Confrontée à une telle situation, l’Alliance évangélique recommande à tous les fidèles de supplier le Seigneur pour qu’il protège son Eglise et lui accorde la liberté de culte. Par ailleurs, les responsables de l’Alliance recommandent aux diverses communautés de consacrer trois jours par mois au jeûne et à la prière à des intentions qu’ils précisent ainsi :

“- Pour que le Seigneur accorde soutien et protection à son Eglise.

– Pour que les chrétiens restent fidèles à se rassembler pour le culte du Seigneur et qu’ils gardent leur foi en toutes circonstances.

– Pour que les dirigeants de l’Eglise, les chefs de groupe, les chefs de famille aient la sagesse et le courage de conduire leur troupeau.

– Pour qu’à tous les échelons du pouvoir, du pouvoir central aux autorités locales sur tout le territoire du Vietnam, les responsables reconnaissent la maîtrise absolue de Dieu, qu’ils retirent l’ordonnance sur la religion promulguée le 18 juin dernier, qu’ils abandonnent leurs préjugés et leurs méprises à l’égard de l’Eglise, qu’ils mettent un terme à leurs arrestations et qu’ils cessent d’entraver l’exercice des activités religieuses.”

L’Eglise évangélique au Sud-Vietnam, après être restée pendant plus de vingt-cinq ans sans aucun statut officiel, avait obtenu la reconnaissance des autorités gouvernementales, le 3 avril 2001 (6).

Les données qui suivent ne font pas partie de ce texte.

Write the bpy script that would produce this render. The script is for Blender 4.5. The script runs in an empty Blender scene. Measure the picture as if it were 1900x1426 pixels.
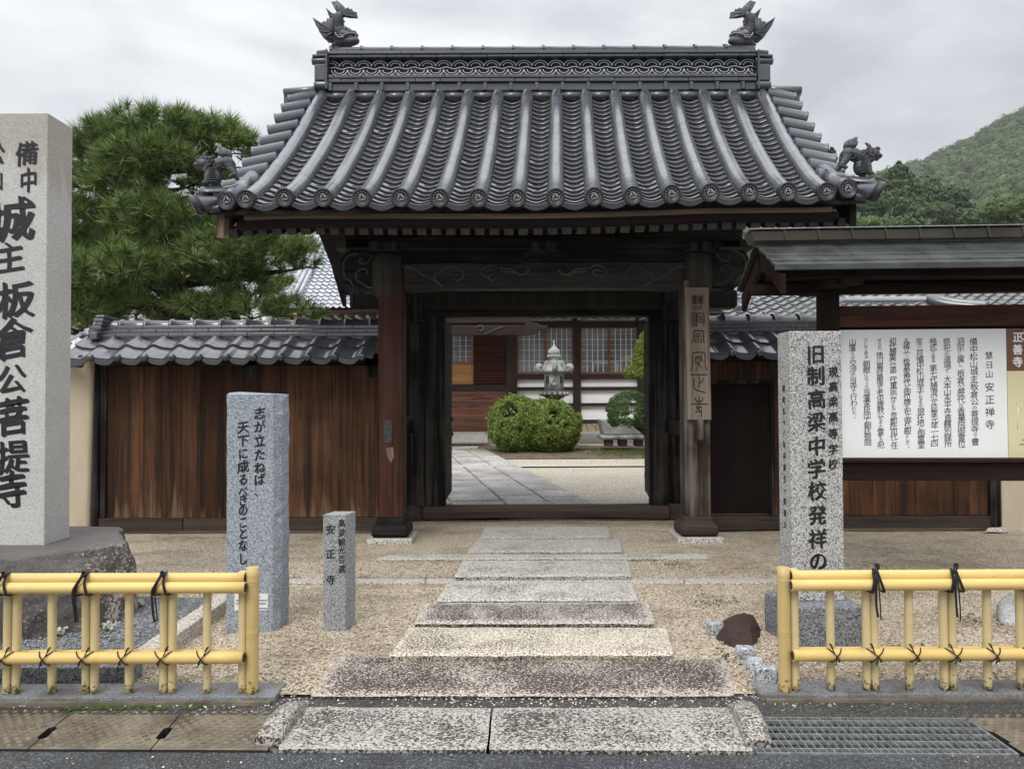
import bpy, bmesh, math, random
from math import sin, cos, pi, radians, sqrt, atan2
from mathutils import Vector, Matrix, noise as mnoise
random.seed(7)
R = random.random
def ru(a, b): return a + (b - a) * random.random()
V = Vector
scene = bpy.context.scene
COL = scene.collection

# ------------------------------------------------------------------ camera
F, CX, CY, EYE = 1382.0, 950.0, 713.0, 1.48
PITCH, ROLL = radians(1.16), 0.004
cP, sP = cos(PITCH), sin(PITCH)
X0, U0, FW = V((1, 0, 0)), V((0, -sP, cP)), V((0, cP, sP))
Rc = (X0 - U0 * ROLL).normalized(); Uc = (U0 + X0 * ROLL).normalized()
cam_data = bpy.data.cameras.new('camera')
cam = bpy.data.objects.new('camera', cam_data); COL.objects.link(cam)
cam_data.sensor_width = 36.0; cam_data.lens = F / 1900.0 * 36.0
cam_data.clip_start = 0.05; cam_data.clip_end = 5000
cam.matrix_world = Matrix(((Rc.x, Uc.x, -FW.x, 0), (Rc.y, Uc.y, -FW.y, 0), (Rc.z, Uc.z, -FW.z, EYE), (0, 0, 0, 1)))
scene.camera = cam
scene.view_settings.view_transform = 'Standard'; scene.view_settings.look = 'None'
scene.view_settings.exposure = 0.22; scene.view_settings.gamma = 1.0
scene.cycles.max_bounces = 8; scene.cycles.diffuse_bounces = 4; scene.cycles.glossy_bounces = 3
scene.cycles.use_denoising = True

# ------------------------------------------------------------------ node helpers
def node(nt, typ, ins=None, **props):
    n = nt.nodes.new(typ)
    for k, v in props.items(): setattr(n, k, v)
    for k, v in (ins or {}).items():
        if isinstance(v, bpy.types.NodeSocket): nt.links.new(v, n.inputs[k])
        else: n.inputs[k].default_value = v
    return n
def c4(c): return (c[0], c[1], c[2], 1.0)
def nmap(nt, vec, scale=(1, 1, 1), rot=(0, 0, 0), loc=(0, 0, 0)):
    return node(nt, 'ShaderNodeMapping', {'Vector': vec, 'Scale': scale, 'Rotation': rot, 'Location': loc}).outputs[0]
def nnoise(nt, vec, scale, detail=4, rough=.55, dist=0.0):
    return node(nt, 'ShaderNodeTexNoise', {'Vector': vec, 'Scale': scale, 'Detail': detail, 'Roughness': rough, 'Distortion': dist}).outputs[0]
def nvor(nt, vec, scale, feature='F1'):
    return node(nt, 'ShaderNodeTexVoronoi', {'Vector': vec, 'Scale': scale}, feature=feature)
def nramp(nt, fac, stops, interp='LINEAR'):
    n = node(nt, 'ShaderNodeValToRGB', {'Fac': fac}); e = n.color_ramp.elements; n.color_ramp.interpolation = interp
    while len(e) < len(stops): e.new(0.5)
    for el, (p, c) in zip(e, stops):
        el.position = p; el.color = c4(c) if isinstance(c, (tuple, list)) else (c, c, c, 1)
    return n.outputs[0]
def nmix(nt, fac, a, b, blend='MIX'):
    n = nt.nodes.new('ShaderNodeMix'); n.data_type = 'RGBA'; n.blend_type = blend
    for i, v in ((0, fac), (6, a), (7, b)):
        if isinstance(v, bpy.types.NodeSocket): nt.links.new(v, n.inputs[i])
        elif i == 0: n.inputs[0].default_value = v
        else: n.inputs[i].default_value = c4(v) if isinstance(v, (tuple, list)) else (v, v, v, 1)
    return n.outputs[2]
def nmath(nt, op, a, b=0.0, clamp=False):
    n = node(nt, 'ShaderNodeMath', operation=op, use_clamp=clamp)
    for i, v in ((0, a), (1, b)):
        if isinstance(v, bpy.types.NodeSocket): nt.links.new(v, n.inputs[i])
        else: n.inputs[i].default_value = v
    return n.outputs[0]
def nbump(nt, h, strength=.3, dist=.01, normal=None):
    d = {'Height': h, 'Strength': strength, 'Distance': dist}
    if normal is not None: d['Normal'] = normal
    return node(nt, 'ShaderNodeBump', d).outputs[0]
def newmat(name):
    m = bpy.data.materials.new(name); m.use_nodes = True
    nt = m.node_tree; b = nt.nodes['Principled BSDF']
    co = node(nt, 'ShaderNodeTexCoord').outputs['Object']
    return m, nt, b, co
def setin(nt, b, **kw):
    names = {'col': 'Base Color', 'rough': 'Roughness', 'spec': 'Specular IOR Level', 'metal': 'Metallic', 'nrm': 'Normal', 'coat': 'Coat Weight', 'coatr': 'Coat Roughness', 'ior': 'IOR', 'sss': 'Subsurface Weight', 'trans': 'Transmission Weight'}
    for k, v in kw.items():
        s = b.inputs[names[k]]
        if isinstance(v, bpy.types.NodeSocket): nt.links.new(v, s)
        elif k == 'col': s.default_value = c4(v)
        else: s.default_value = v
def island(nt): return node(nt, 'ShaderNodeNewGeometry').outputs['Random Per Island']

# ------------------------------------------------------------------ sky (overcast) and sun
SUN_EL, SUN_AZ = radians(50), radians(200)
world = bpy.data.worlds.new('World'); scene.world = world; world.use_nodes = True
wt = world.node_tree
bg = wt.nodes['Background']; bg.inputs['Strength'].default_value = 0.115
sky = node(wt, 'ShaderNodeTexSky'); sky.sky_type = 'NISHITA'; sky.sun_disc = False
sky.sun_elevation = SUN_EL; sky.sun_rotation = SUN_AZ; sky.air_density = 1.0; sky.dust_density = 3.0
wco = node(wt, 'ShaderNodeTexCoord').outputs['Generated']
wz = node(wt, 'ShaderNodeSeparateXYZ', {'Vector': wco}).outputs[2]
wv = nmap(wt, wco, (1, 1, 2.0), loc=(0.3, 0.1, 0.7))
cl = nnoise(wt, wv, 1.9, 5, .50, 0.8)
cl2 = nnoise(wt, wv, 6.0, 5, .5, 0.3)
clf = nmath(wt, 'ADD', nmath(wt, 'MULTIPLY', cl, .75), nmath(wt, 'MULTIPLY', cl2, .25))
ccol = nramp(wt, clf, [(.36, (4.3, 4.5, 4.75)), (.46, (6.0, 6.15, 6.4)), (.56, (7.6, 7.7, 7.85)), (.67, (9.2, 9.2, 9.2))])
zen = node(wt, 'ShaderNodeMapRange', {'Value': wz, 'From Min': .46, 'From Max': .95, 'To Min': 1.0, 'To Max': 3.0}).outputs[0]
zcol = nmix(wt, 1.0, ccol, zen, 'MULTIPLY')
wt.links.new(nmix(wt, .93, sky.outputs[0], zcol), bg.inputs['Color'])
sun_d = bpy.data.lights.new('sun', 'SUN'); sun_d.energy = 1.5; sun_d.angle = radians(25); sun_d.color = (1, .97, .92)
sun = bpy.data.objects.new('sun', sun_d); COL.objects.link(sun)
# sun_rotation is measured clockwise from +Y: azimuth 205 deg lies behind the camera, a little to the left
sdir = V((sin(SUN_AZ) * cos(SUN_EL), cos(SUN_AZ) * cos(SUN_EL), sin(SUN_EL)))
sun.rotation_euler = (-sdir).to_track_quat('-Z', 'Y').to_euler()

# ------------------------------------------------------------------ placement helpers (photograph pixel -> point in the place)
def ray(u, v):
    dx, dy = (u - CX) / F, (v - CY) / F
    a, b = dx - ROLL * dy, -(dy + ROLL * dx)
    return V((a, cP - b * sP, sP + b * cP))
def at(u, v, Y):
    r = ray(u, v); t = Y / r.y
    return V((r.x * t, Y, EYE + r.z * t))
def gp(u, v, z=0.03):
    r = ray(u, v); t = (z - EYE) / r.z
    return V((r.x * t, r.y * t, z))

# ------------------------------------------------------------------ mesh helpers
class MB:
    def __init__(s): s.v, s.f, s.sm, s.mi, s.cur = [], [], [], [], 0
    def add(s, vs, fs, smooth=False):
        o = len(s.v); s.v.extend([tuple(p) for p in vs])
        for f in fs:
            s.f.append(tuple(i + o for i in f)); s.sm.append(smooth); s.mi.append(s.cur)
        return s
    def box(s, x0, x1, y0, y1, z0, z1, M=None):
        vs = [V((x, y, z)) for z in (z0, z1) for y in (y0, y1) for x in (x0, x1)]
        if M is not None: vs = [M @ p for p in vs]
        return s.add(vs, [(0, 2, 3, 1), (4, 5, 7, 6), (0, 1, 5, 4), (2, 6, 7, 3), (0, 4, 6, 2), (1, 3, 7, 5)])
    def hexa(s, p):   # 8 corners: bottom 4 (ccw seen from above), top 4
        return s.add(p, [(3, 2, 1, 0), (4, 5, 6, 7), (0, 1, 5, 4), (1, 2, 6, 5), (2, 3, 7, 6), (3, 0, 4, 7)])
    def beam(s, a, b, w, h, up=V((0, 0, 1))):   # square bar from a to b
        a, b = V(a), V(b); d = (b - a).normalized(); r = d.cross(up)
        if r.length < 1e-5: r = V((1, 0, 0))
        r.normalize(); u = r.cross(d)
        q = []
        for p in (a, b):
            for sx, sz in ((-1, -1), (1, -1), (1, 1), (-1, 1)): q.append(p + r * (w / 2 * sx) + u * (h / 2 * sz))
        return s.add(q, [(0, 1, 2, 3), (7, 6, 5, 4), (0, 4, 5, 1), (1, 5, 6, 2), (2, 6, 7, 3), (3, 7, 4, 0)])
    def rings(s, rs, closed=True, cap=True, smooth=True):
        n = len(rs[0]); vs = [p for r in rs for p in r]; fs = []
        for i in range(len(rs) - 1):
            for j in range(n if closed else n - 1):
                k = (j + 1) % n
                fs.append((i * n + j, i * n + k, (i + 1) * n + k, (i + 1) * n + j))
        s.add(vs, fs, smooth)
        if cap and closed:
            s.add(rs[0], [tuple(range(n))[::-1]]); s.add(rs[-1], [tuple(range(n))])
        return s
    def tube(s, path, r, n=8, cap=True, flat=None):
        path = [V(p) for p in path]; m = len(path); rs = []
        ref = V((0, 0, 1)); prev = None
        for i, p in enumerate(path):
            d = (path[min(i + 1, m - 1)] - path[max(i - 1, 0)])
            if d.length < 1e-9: d = V((0, 0, 1))
            d.normalize()
            if prev is None:
                a = d.cross(ref)
                if a.length < .1: a = d.cross(V((0, 1, 0)))
            else: a = prev - d * prev.dot(d)
            a.normalize(); prev = a; b = d.cross(a)
            rr = r[i] if isinstance(r, (list, tuple)) else r
            rs.append([p + a * (rr * cos(2 * pi * k / n)) + b * (rr * sin(2 * pi * k / n)) for k in range(n)])
        return s.rings(rs, True, cap, True)
    def prism(s, outline, depth, M=None, smooth=False):   # outline in (x,z), extruded along +y by depth
        n = len(outline)
        vs = [V((x, 0, z)) for x, z in outline] + [V((x, depth, z)) for x, z in outline]
        if M is not None: vs = [M @ p for p in vs]
        s.add(vs, [tuple(range(n)), tuple(range(n, 2 * n))[::-1]])
        return s.add(vs, [(j, j + n, (j + 1) % n + n, (j + 1) % n) for j in range(n)], smooth)
    def lathe(s, prof, n=16, c=V((0, 0, 0)), M=None, square=0.0):
        rs = []
        for r, z in prof:
            ring = []
            for k in range(n):
                a = 2 * pi * k / n; p = V((r * cos(a), r * sin(a), z))
                ring.append((M @ p if M is not None else p) + V(c))
            rs.append(ring)
        return s.rings(rs, True, True, True)
    def ball(s, c, r, n=8, sc=(1, 1, 1), M=None):
        rs = []
        for i in range(n + 1):
            t = -pi / 2 + pi * i / n; q = max(cos(t), 1e-4)
            ring = [V((r * q * cos(2 * pi * k / (2 * n)) * sc[0], r * q * sin(2 * pi * k / (2 * n)) * sc[1], r * sin(t) * sc[2])) for k in range(2 * n)]
            if M is not None: ring = [M @ p for p in ring]
            rs.append([p + V(c) for p in ring])
        return s.rings(rs, True, False, True)
    def build(s, name, mat=None, parent=None, bevel=0.0, seg=2, label=None):
        me = bpy.data.meshes.new(name); me.from_pydata(s.v, [], s.f)
        me.polygons.foreach_set('use_smooth', s.sm); me.polygons.foreach_set('material_index', s.mi)
        me.update()
        bm = bmesh.new(); bm.from_mesh(me)
        if len(s.f) < 60000:
            bmesh.ops.remove_doubles(bm, verts=bm.verts, dist=1e-5)
            bmesh.ops.recalc_face_normals(bm, faces=bm.faces)
        bm.to_mesh(me); bm.free()
        return link(me, name, mat, parent, bevel, seg, label)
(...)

Le directeur du Bureau des Affaires religieuses du gouvernement, Lê Quang Vinh, avait également, ce jour-là, annoncé l’approbation accordée par le gouvernement à la charte (constitution) de l’Eglise évangélique, adoptée lors d’une assemblée générale qui s’était tenue du 2 au 7 février 2001 à Hô Chi Minh-Ville. Avait également été reconnu le Comité exécutif de 23 membres élus à cette même occasion, dont la présidence avait été confiée au pasteur Pham Xuân Thiêu, décédé depuis lors.

Cependant, cette approbation officielle ne concernait que 300 communautés ecclésiales (congrégations) qui ne constituent qu’une fraction de l’ensemble des fidèles protestants du Sud-Vietnam dont le nombre est estimé entre 800 000 et un million de personnes. Ces communautés reconnues, qui, chacune, affichent un nombre de chrétiens pouvant aller de cent à quelques milliers, sont principalement implantées à Hô Chi Minh-Ville, dans la province méridionale de Ca Mau et dans les provinces de Quang Tri et de Quang Ngai, au Centre-Vietnam. Le chiffre réel de fidèles désormais regroupés à l’intérieur de l’Eglise évangélique reconnue est encore difficile à préciser. Selon les calculs et estimations du gouvernement, ce chiffre avoisinerait les 200 000. D’autres estimations proposées par des membres des Eglises protestantes sont beaucoup moins élevées.

Il reste une majorité de fidèles protestants du Vietnam n’appartenant pas à l’Eglise officiellement reconnue. Ils forment les très nombreuses communautés chrétiennes implantées chez les ethnies minoritaires des Hauts Plateaux du Centre, qui pratiquent un culte souvent clandestin au sein d’Eglises domestiques et sont en butte aux persécutions des autorités locales. Beaucoup craignent aujourd’hui que la nouvelle ordonnance en matière religieuse n’aggrave encore la situation des diverses Eglises domestiques, dont l’illégalité sera, peut-on dire, encore plus tranchée qu’autrefois, comme le remarque l’appel de l’Alliance évangélique.